RAW DATA →
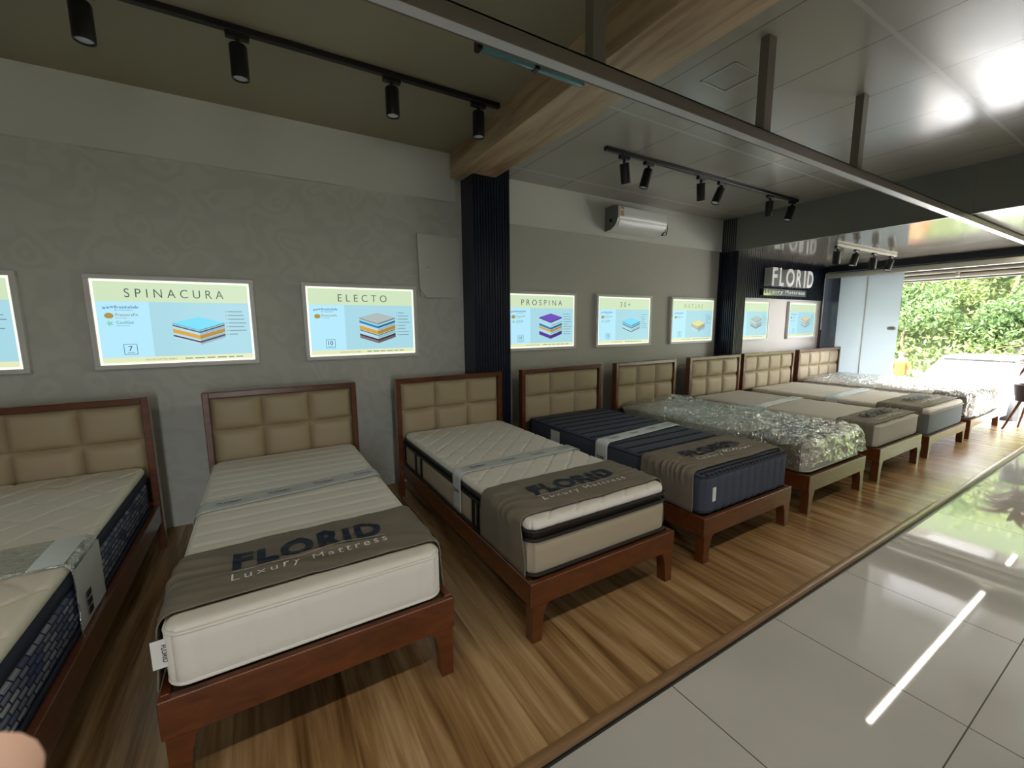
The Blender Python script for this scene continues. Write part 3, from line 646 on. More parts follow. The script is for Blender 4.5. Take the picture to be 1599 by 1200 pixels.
# 4: navy channels with dashed stitching
cx, w = 2.79, .99; x0, x1 = cx-w/2, cx+w/2; z0, z1 = .299, .562
m4 = mat_root(4, cx, w, z0, 'navy mattress with dashed stitch channels below the PROSPINA poster')
CH = .128
def f4(x, y, z, a, b, c):
    if c > .5: return groove(abs((y+.02) % CH-CH/2), .012, .010)
    if b < -.5: return groove(abs((x-x0) % .083-.0415), .009, .010)+.006
    return 0
rbox(x0, x1, YM0-.015, YM1, z0, z1, .03, .05, .0125, f4, .03).build('body', M['navy_fabric'], m4, smooth=70)
pipes(m4, M['navy_dark'], x0+.002, x1-.002, YM0-.013, YM1-.002, .05, (z0+.02, z1-.018), .006)
mb = MB(); y = CH/2-.02
while y < YM1-.04:
    if y > YM0+.03:
        mb = MB()
        for i in range(26):
            a = x0+.03+i*(w-.06)/26; mb.box(a, a+.024, y-.009, y+.009, z1-.010, z1-.0005)
        mb.build('stitch_row', M['stitch'], m4, smooth=0)
    y += CH
mb = MB()
for i in range(22):
    a = x0+.03+i*(w-.06)/22; mb.box(a, a+.024, YM0-.010, YM0+.010, z1-.026, z1-.001)
mb.build('edge_stitching', M['stitch'], m4, smooth=0)
MB().box(x0-.004, x0+.001, 3.0, 3.13, .40, .52).build('side_sticker', M['paper'], m4)
MB().box(x0+.075, x0+.105, YM0-.026, YM0-.019, .385, .475).build('tag', M['tag'], m4)
# 5: pale sage mattress inside plastic
cx, w = 4.06, .95; x0, x1 = cx-w/2, cx+w/2; z0, z1 = .316, .545
m5 = mat_root(5, cx, w, z0, 'pale sage mattress inside clear plastic, below the 30+ poster')
rbox(x0, x1, YM0-.01, YM1, z0, z1, .035, .07, .03, lambda x, y, z, a, b, c: (groove(abs(x % .2-.1), .015, .008) if abs(b) > .5 else 0)).build('body', M['sage_fabric'], m5)
pipes(m5, M['sage_fabric'], x0, x1, YM0-.01, YM1, .07, (z0+.02, z1-.02), .006)
# 6: plain stone grey
cx, w = 5.405, 1.03; x0, x1 = cx-w/2, cx+w/2; z0, z1 = .321, .535
m6 = mat_root(6, cx, w, z0, 'plain stone-grey mattress in front of the second column')
rbox(x0, x1, YM0-.01, YM1, z0, z1, .025, .05, .03, lambda x, y, z, a, b, c: .002*NZ(x*5, y*5)).build('body', M['stone_fabric'], m6)
pipes(m6, M['stone_fabric'], x0, x1, YM0-.01, YM1, .05, (z1-.018,), .006)
# 7: slate border, pale topper
cx, w = 6.83, 1.22; x0, x1 = cx-w/2, cx+w/2; z0 = .251
m7 = mat_root(7, cx, w, z0, 'wide mattress with slate border and pale topper, second from the glass front')
rbox(x0, x1, YM0-.01, YM1, z0, .49, .02, .05, .03).build('body', M['slate_fabric'], m7)
rbox(x0+.006, x1-.006, YM0-.005, YM1-.006, .48, .54, .028, .055, .02, lambda x, y, z, a, b, c: (groove(abs(y % .11-.055), .012, .005) if c > .5 else 0)).build('topper', M['pale_fabric'], m7)
pipes(m7, M['beige_fabric'], x0, x1, YM0-.01, YM1, .05, (.488,), .006)
# 8: pale mattress inside plastic
cx, w = 8.37, 1.34; x0, x1 = cx-w/2, cx+w/2; z0, z1 = .251, .55
m8 = mat_root(8, cx, w, z0, 'pale mattress inside clear plastic next to the glass front')
rbox(x0, x1, YM0-.01, YM1, z0, z1, .035, .06, .04).build('body', M['pale_fabric'], m8)
pipes(m8, M['beige_fabric'], x0, x1, YM0-.01, YM1, .06, (z0+.02, z1-.02), .006)

# ------------------------------------------------------------------ cloth runners and paper bands laid over the mattresses
def over(x0, x1, zt, zlow_l, zlow_r, r, off):
    """profile across a mattress: list of (x, z, s) down the left side, over the top, down the right side"""
    pts = []; n = 8
    xl, xr, zz = x0-off, x1+off, zt+off; R = r+off
    for k in range(n): pts.append((xl, zlow_l+(zz-R-zlow_l)*k/n))
    for k in range(7): a = pi-pi/2*k/6; pts.append((xl+R+R*cos(a), zz-R+R*sin(a)))
    m = 40
    for k in range(1, m): pts.append((xl+R+(xr-xl-2*R)*k/m, zz))
    for k in range(7): a = pi/2-pi/2*k/6; pts.append((xr-R+R*cos(a), zz-R+R*sin(a)))
    for k in range(1, n+1): pts.append((xr, zz-R+(zlow_r-(zz-R))*k/n))
    return pts
def strip(name, m, prof, yfn, nv, hfn, label, cat, group, cx, thick=.004):
    vs = []; fs = []; N = len(prof)
    for i, (x, z) in enumerate(prof):
        a = prof[max(0, i-1)]; b = prof[min(N-1, i+1)]; t = Vector((b[0]-a[0], 0, b[1]-a[1])).normalized(); nrm = Vector((-t.z, 0, t.x))
        y0, y1 = yfn(x, z)
        for j in range(nv+1):
            y = y0+(y1-y0)*j/nv; h = hfn(x, y, z); p = Vector((x, y, z))+nrm*h; vs.append(p[:])
    for i in range(N-1):
        for j in range(nv): k = i*(nv+1)+j; fs.append((k, k+nv+1, k+nv+2, k+1))
    zt = max(v[2] for v in vs); o = MB().add(vs, fs).build(name, m, None, (cx, prof and yfn(cx, 9)[0], zt), smooth=80)
    md = o.modifiers.new('thickness', 'SOLIDIFY'); md.thickness = thick; md.offset = -1
    return tag(o, label, cat, group)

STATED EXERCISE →
Scan the lines for the string "from". Pick out every line that has it.

RIGHT ANSWER →
The Blender Python script for this scene continues. Write part 3, from line 646 on. More parts follow. The script is for Blender 4.5. Take the picture to be 1599 by 1200 pixels.
m7 = mat_root(7, cx, w, z0, 'wide mattress with slate border and pale topper, second from the glass front')